A curator specializing in 20th century design traces the transition of the organic fluid lines of the "Contemporary" design of the 1950s to the pure geometry of "the look" and the styles of the 1960s in architecture, furniture, ceramics, and textiles. 406 illustrations, 268 in color.
Design in the Sixties represented energy and fun; it was dynamic, cheap and cheerful and it prompted a consumer 'youthquake' revolution. Op Art fabrics, plastic chairs, inflatable houses, mini skirts, paper furniture, pop glass and psychedelic posters were among the design phenomena. When Mary Quant launched 'the look' with her range of ready-to-wear fashions in the early Sixties, its style, like the Habitat interior look launched shortly afterwards, was immediately appropriated by the trendy younger generation.

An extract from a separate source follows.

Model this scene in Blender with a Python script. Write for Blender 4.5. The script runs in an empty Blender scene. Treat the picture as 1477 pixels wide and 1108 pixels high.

The Sixties traces the transition from the organic, fluid lines of the 'Contemporary' design of the 1950s to the pure geometry of 'the look' and the styles of the 1960s. In all fields of design -- architecture, furniture, ceramics, glass, textiles -- circular and rectilinear motifs were seen to represent futuristic Space Age design. While the USA was the undoubted leader in the field of architecture, and the Scandinavian style remained a potent force in the applied arts, Britain, at the centre of the fashion and popular culture explosion, and Italy, adding a whole new dimension to furniture and plastics, were emerging as the two new design superpowers.